*** Supplied material

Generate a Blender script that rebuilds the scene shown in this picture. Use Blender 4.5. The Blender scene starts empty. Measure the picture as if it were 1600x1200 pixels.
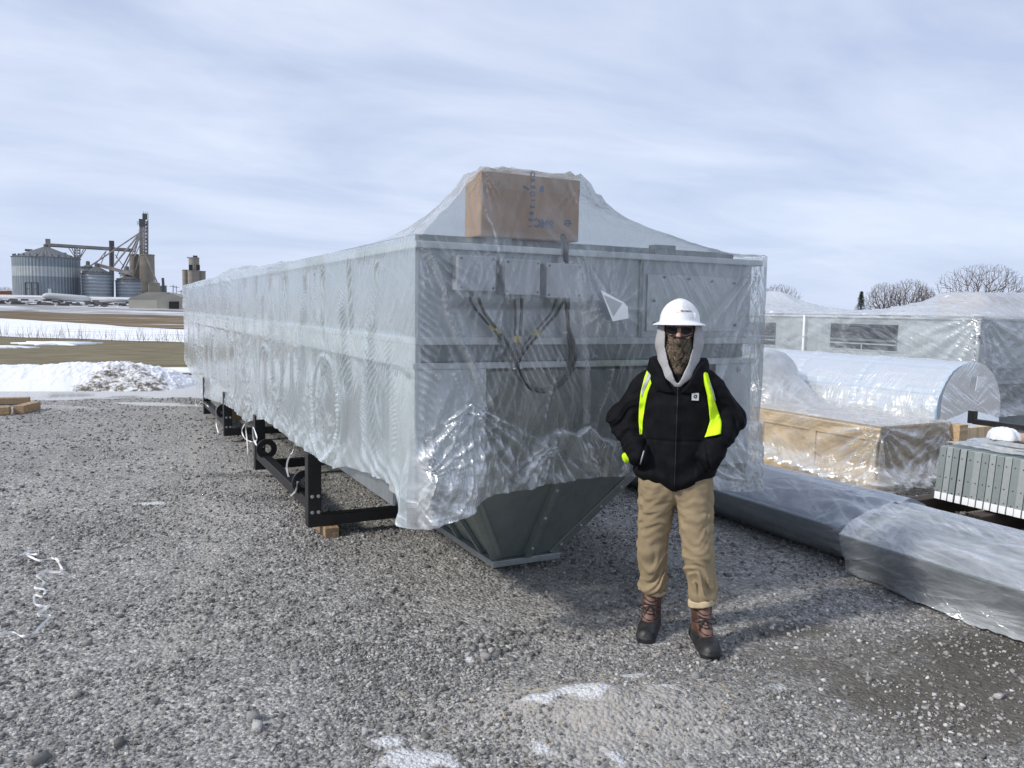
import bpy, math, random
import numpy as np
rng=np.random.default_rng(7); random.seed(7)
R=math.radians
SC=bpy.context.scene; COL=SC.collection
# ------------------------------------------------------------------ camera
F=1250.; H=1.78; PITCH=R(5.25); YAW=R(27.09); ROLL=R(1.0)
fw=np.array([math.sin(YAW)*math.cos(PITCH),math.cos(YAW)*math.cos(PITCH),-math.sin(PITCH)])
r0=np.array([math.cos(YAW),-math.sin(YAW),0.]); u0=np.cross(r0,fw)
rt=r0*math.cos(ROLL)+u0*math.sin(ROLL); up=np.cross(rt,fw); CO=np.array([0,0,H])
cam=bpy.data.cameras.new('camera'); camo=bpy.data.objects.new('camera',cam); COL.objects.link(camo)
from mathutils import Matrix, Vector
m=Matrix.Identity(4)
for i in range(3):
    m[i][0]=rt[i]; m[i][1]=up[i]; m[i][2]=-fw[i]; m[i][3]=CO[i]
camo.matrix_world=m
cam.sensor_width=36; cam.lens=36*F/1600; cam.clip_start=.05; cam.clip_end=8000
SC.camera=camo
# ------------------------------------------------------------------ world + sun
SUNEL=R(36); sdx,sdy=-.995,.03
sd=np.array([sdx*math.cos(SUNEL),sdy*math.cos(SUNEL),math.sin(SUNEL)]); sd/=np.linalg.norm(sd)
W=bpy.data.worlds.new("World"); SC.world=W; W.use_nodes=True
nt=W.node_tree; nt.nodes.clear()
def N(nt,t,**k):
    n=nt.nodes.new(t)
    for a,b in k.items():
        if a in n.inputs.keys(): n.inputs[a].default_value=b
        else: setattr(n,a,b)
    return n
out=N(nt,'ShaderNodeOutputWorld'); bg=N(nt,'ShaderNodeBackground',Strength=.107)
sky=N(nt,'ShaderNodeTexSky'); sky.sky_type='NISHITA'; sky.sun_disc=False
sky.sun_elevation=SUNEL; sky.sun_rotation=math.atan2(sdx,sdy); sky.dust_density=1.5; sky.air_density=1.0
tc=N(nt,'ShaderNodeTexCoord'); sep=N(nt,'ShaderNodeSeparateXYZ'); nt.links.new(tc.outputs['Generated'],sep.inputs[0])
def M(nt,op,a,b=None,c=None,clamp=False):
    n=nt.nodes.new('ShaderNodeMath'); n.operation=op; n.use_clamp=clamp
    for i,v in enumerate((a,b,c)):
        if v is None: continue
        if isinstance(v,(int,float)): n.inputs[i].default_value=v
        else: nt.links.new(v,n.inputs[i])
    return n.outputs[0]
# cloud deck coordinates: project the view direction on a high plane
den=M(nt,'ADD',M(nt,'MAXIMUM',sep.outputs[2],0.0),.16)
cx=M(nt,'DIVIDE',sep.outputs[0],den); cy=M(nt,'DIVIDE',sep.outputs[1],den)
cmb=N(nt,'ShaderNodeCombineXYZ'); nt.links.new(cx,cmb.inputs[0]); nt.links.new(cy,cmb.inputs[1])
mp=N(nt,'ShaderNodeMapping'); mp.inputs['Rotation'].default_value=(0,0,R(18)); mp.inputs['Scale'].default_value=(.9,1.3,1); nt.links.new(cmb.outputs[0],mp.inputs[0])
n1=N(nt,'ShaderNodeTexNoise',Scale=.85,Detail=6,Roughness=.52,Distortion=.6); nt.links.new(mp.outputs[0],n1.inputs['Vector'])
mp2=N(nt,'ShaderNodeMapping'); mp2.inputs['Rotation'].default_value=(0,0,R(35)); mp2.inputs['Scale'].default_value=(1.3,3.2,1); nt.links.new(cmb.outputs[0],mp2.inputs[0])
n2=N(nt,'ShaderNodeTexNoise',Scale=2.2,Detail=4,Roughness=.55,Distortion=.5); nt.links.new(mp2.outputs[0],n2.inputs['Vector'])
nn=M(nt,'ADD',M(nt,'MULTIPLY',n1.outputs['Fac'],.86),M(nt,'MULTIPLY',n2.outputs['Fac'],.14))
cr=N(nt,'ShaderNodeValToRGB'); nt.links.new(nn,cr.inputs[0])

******

Copy all lines from the listing that contain "scene".

Generate a Blender script that rebuilds the scene shown in this picture. Use Blender 4.5. The Blender scene starts empty. Measure the picture as if it were 1600x1200 pixels.
SC=bpy.context.scene; COL=SC.collection